My moms 2000 is close to 110,000 and the biggest problem it had was engine mounts (the liquid filled ones) went out and had to be replaced. Im gonna make sure she gets another maxima around the end of the year.
GO_VOLS! said:As much as I love to talk about my Titan, I realized over the past 4 nights that I need to give more credit where it's due - to my wife's '99 Maxima. Like most women, my wife is a terrible driver and doesn't take great care of her car, so I have to. It's now pushing 150K miles and I just realized last night that it doesn't even leak oil on my new garage floor! I regularly change the oil with full synthetic, keep the wheels aligned / balanced, keep the brakes maintained, plugs, ignition coils, air filter, yada, yada, yada. It still runs great! I just put 1,000 miles on it in the past 5 days. The A/C blows colder than my truck's and it sprints onto the interstate with no hesitation. The fact that it still isn't leaking oil speaks well of the car. My parents' 98 Durango was leaking from the tranny / engine seal after only 55K miles...
Additionally, when I sold my '93 Max in '05 to buy my truck, it had 175K miles and it didn't leak oil either!

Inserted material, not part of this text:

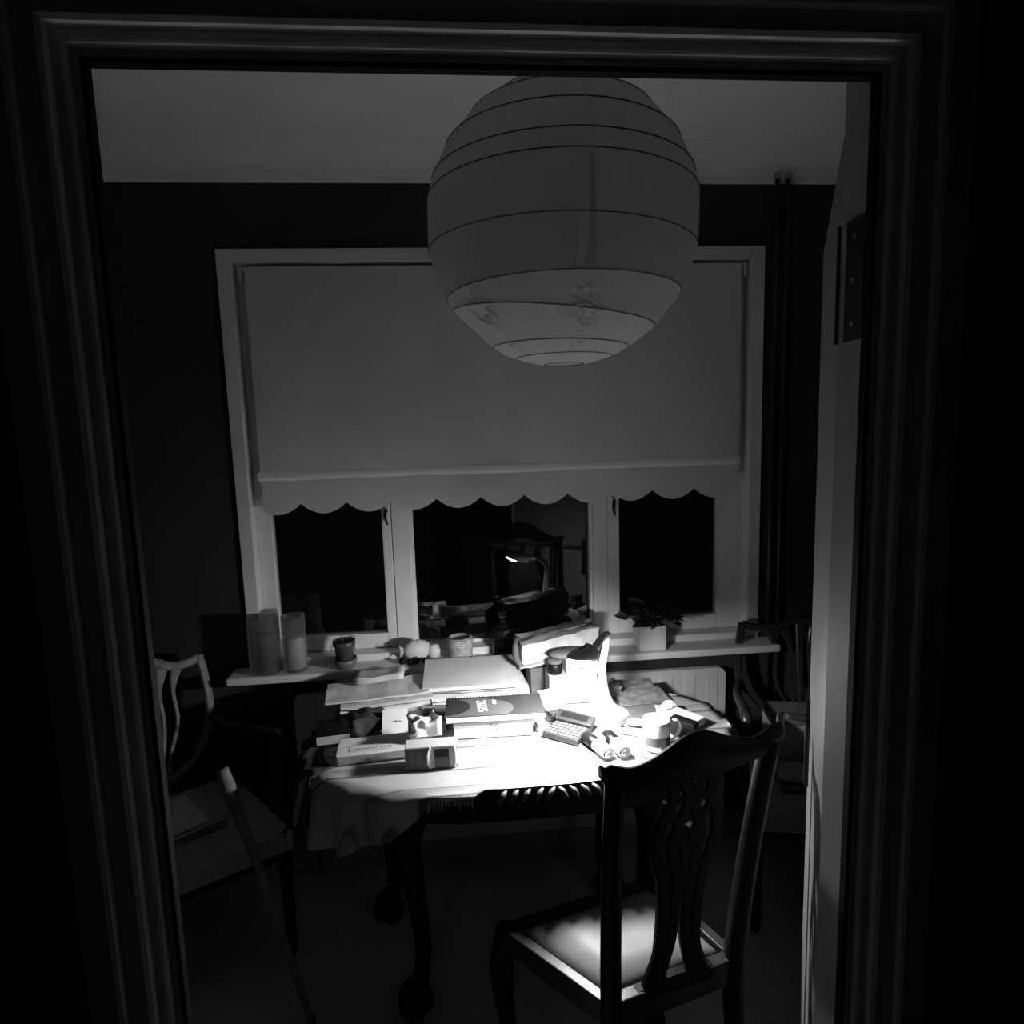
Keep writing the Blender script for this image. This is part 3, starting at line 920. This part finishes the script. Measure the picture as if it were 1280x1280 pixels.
obj('dark_contents', B((0, 0, .014), (.036, .022, .022), None, .003), 'black', cb)
tl = thing('tea_light', 'tin tea light between the white box and the calculator', 'candle', (.237, 1.885, TZ))
obj('cup', L([(0, 0), (.0195, 0), (.0205, .002), (.0205, .019), (.0190, .019), (.0190, .015), (0, .015)], 24), 'tin', tl, smooth=True)
obj('wax', L([(.0188, .0151), (.015, .0165), (0, .016)], 24), 'wax', tl, smooth=True)
obj('wick', T([(0, 0, .015), (.002, 0, .021)], .0008, 5, 2), 'black', tl)

# --- calculator
ca = thing('calculator', 'grey desk calculator with pale keys in front of the lamp base', 'calculator', (.318, 1.845, TZ), math.atan2(-.61, .79))
obj('case', B((0, -.012, .009), (.120, .100, .018), None, .005), 'calc', ca)
dp = obj('display_hood', B((0, .046, .026), (.124, .044, .020), Matrix.Rotation(.35, 3, 'X'), .005), 'calc', ca)
obj('display', B((-.002, .0425, .0365), (.092, .022, .001), Matrix.Rotation(.35, 3, 'X')), 'lcd', dp)
keybm = B((0, 0, 0), (.0115, .0095, .004), None, .0012); kme = None
for r in range(5):
    for c_ in range(7):
        if kme is None:
            ko = obj('key', keybm, 'key', ca); kme = ko.data
        else: ko = link('key', kme, ca)
        ko.location = (-.048 + c_ * .016, -.053 + r * .0165, .0195)
# --- pair of dark-ended binocular barrels
bn = thing('binoculars', 'small binoculars with black glossy ends and pale rims at the front of the table', 'binoculars', (.405, 1.727, TZ), 0)
for (x, y, rz) in ((-.026, .004, .38), (.030, .006, .22)):
    mt = Matrix.Translation((x, y, .0175)) @ Matrix.Rotation(rz, 4, 'Z') @ Matrix.Rotation(PI / 2, 4, 'X')
    def put(prof, n, m, par):
        bm = L(prof, 28); 
        for v in bm.verts: v.co.y *= .82
        bmesh.ops.transform(bm, matrix=mt, verts=bm.verts)
        return obj(n, bm, m, par, smooth=True)
    br = put([(0, .070), (.0, .058), (.017, .058), (.0195, .062), (.021, .060), (.021, .030), (.019, .0), (0, 0)], 'barrel', 'white', bn)
    put([(0.0185, .001), (.0205, 0), (.0205, -.048), (.017, -.058), (.006, -.062), (0, -.062)], 'eyepiece', 'blackgloss', br)
    put([(0, .0585), (.0165, .0585), (0, .0600)], 'lens', 'clear', br)
obj('bridge', B((.002, .040, .017), (.034, .030, .012), None, .004), 'white', bn)
# --- mug
mu = thing('mug', 'white china mug with a dark printed picture band on the right of the table', 'mug', (.553, 1.718, TZ), .10)
obj('body', L([(0, 0), (.033, 0), (.037, .003), (.0395, .012), (.0395, .088), (.0385, .0895), (.0365, .088), (.0365, .010), (0, .008)], 48), 'china', mu, smooth=True)
obj('handle', T([(.036, .0, .074), (.056, -.004, .080), (.070, -.006, .070), (.070, -.006, .050), (.055, -.004, .028), (.037, 0, .014)], [.0048, .005, .005, .005, .0045, .005], 10, 8, .75), 'china', mu, smooth=True)
def arc_patch(a0, a1, z0, z1, m, nm, r=.0399):
    bm = NB(); n = 14; P = []
    for i in range(n + 1):
        a = math.radians(a0 + (a1 - a0) * i / n)
        P.append((bm.verts.new((r * math.cos(a), r * math.sin(a), z0)), bm.verts.new((r * math.cos(a), r * math.sin(a), z1))))
    for a_, b_ in zip(P, P[1:]): bm.faces.new((a_[0], b_[0], b_[1], a_[1]))
    return obj(nm, bm, m, mu, smooth=True)
arc_patch(-165, -20, .020, .046, 'grey', 'picture_band')
arc_patch(-72, -45, .016, .047, 'ink', 'picture_figure', .0402)
arc_patch(-95, -40, .012, .020, 'inkgrey', 'picture_ground', .0401)
arc_patch(-185, -165, .030, .062, 'inkgrey', 'picture_tree', .0401)
arc_patch(-178, -10, .0465, .0475, 'paper2', 'picture_rim', .0401)
wl = thing('black_wallet', 'black leather wallet standing behind the mug handle', 'wallet', (.655, 1.765, TZ), -.9)
obj('wallet_body', B((0, 0, .030), (.085, .030, .060), None, .008), 'black', wl)
obj('wallet_flap', B((0, -.016, .042), (.083, .006, .034), None, .003), 'black', wl)
pn = thing('white_pen', 'white pen lying on the cloth behind the binoculars', 'pen', (.525, 1.790, TZ), -.5)
obj('pen_barrel', T([(-.055, 0, .006), (.045, 0, .006)], [.0052, .0052], 10, 2), 'white', pn, smooth=True)
obj('pen_tip', T([(.045, 0, .006), (.060, 0, .005)], [.0045, .001], 8, 2), 'black', pn, smooth=True)
pc = thing('pencil_stub', 'short pencil stub lying in front of the mug', 'pencil', (.500, 1.700, TZ), 1.65)
obj('pencil_shaft', T([(-.028, 0, .0045), (.028, 0, .0045)], .0036, 6, 2), 'grey', pc)
obj('pencil_point', T([(-.028, 0, .0045), (-.040, 0, .004)], [.0034, .0006], 6, 2), 'black', pc)
# --- leaflets, packet and magazines at the right end
G_ = 'printed papers at the right end of the table'
flat('magazine', 'dull grey magazine lying flat behind the mug', 'magazine', .20, .13, .006, .575, 1.935, TZ + .001, .12, 'grey', G_, .002, 21)
flat('leaflet', 'photo printed leaflet on the grey magazine right of the lamp neck', 'leaflet', .17, .115, .002, .605, 2.045, TZ + .012, .10, 'printed', G_, .003, 22, (0, .05))
flat('leaflet', 'mottled leaflet farthest back at the right of the lamp, near the radiator', 'leaflet', .16, .09, .003, .600, 2.150, TZ + .003, -.05, 'print2', G_, .004, 23, (0, .1))
tag(obj('sweet_bag', crumpled_box((.07, .06, .038), .016, 40, 9.2, 6), 'print2', None, (.505, 2.095, TZ), (0, 0, .2)), 'small shiny dark printed bag beside the lamp neck', 'bag')
pk = thing('tissue_packet', 'white tissue packet with ruffled end behind the wallet', 'packet', (.690, 1.865, TZ + .002), -.95)
obj('packet_body', B((0, 0, .012), (.115, .062, .024), None, .005), 'card', pk)
obj('ruffled_end', crumpled_box((.035, .058, .020), .012, 45, 4.4, 4), 'paper', pk, (-.068, 0, .004))
flat('bank_card', 'small pale card lying on the cloth left of the mug', 'card', .075, .045, .001, .545, 1.862, TZ + .009, -.4, 'card', None, .0005, 30)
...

Granted, it started to at 148K, but I replaced (myself) my oil sending unit (not the oil pump) and the problem was solved.
Bottom line is, if you take care of your Nissans by performing normal maintenance when it's needed, it's going to last a good while.
That first series vg30 engine was a great engine, real tough. With the one piece cast iron lower main bearing cap, I have seen several that was just run completely out of oil and slung a rod and all it did was wrap the rod around the crankshaft. We put a crank, one rod and piston, and a set of scrap heads in a couple of them. I know one ran at least 10 years after that with no more problems and then he sold it to somebody. I haven't seen it after that.desertruner09 said:From what I know, the engines that are in the maxima and altima (the v6 of course) has been on Ward's top 10 best engines list for like 12 years running or something. My dad has an old '86 with close to 450,000 miles on it that was not maintained well for the last 200,000 miles. Oil was only changed when it started to run ruff and only relpaced parts that broke. I can go out there right now and start that thing up no problem. (of course there is white smoke everywhere) The engine is pretty much the only thing that still works on it. Only major problem was a timing belt broke and we had to get the valves redone. Other than that, its the original engine. Nissan makes, IMO, the best engines today.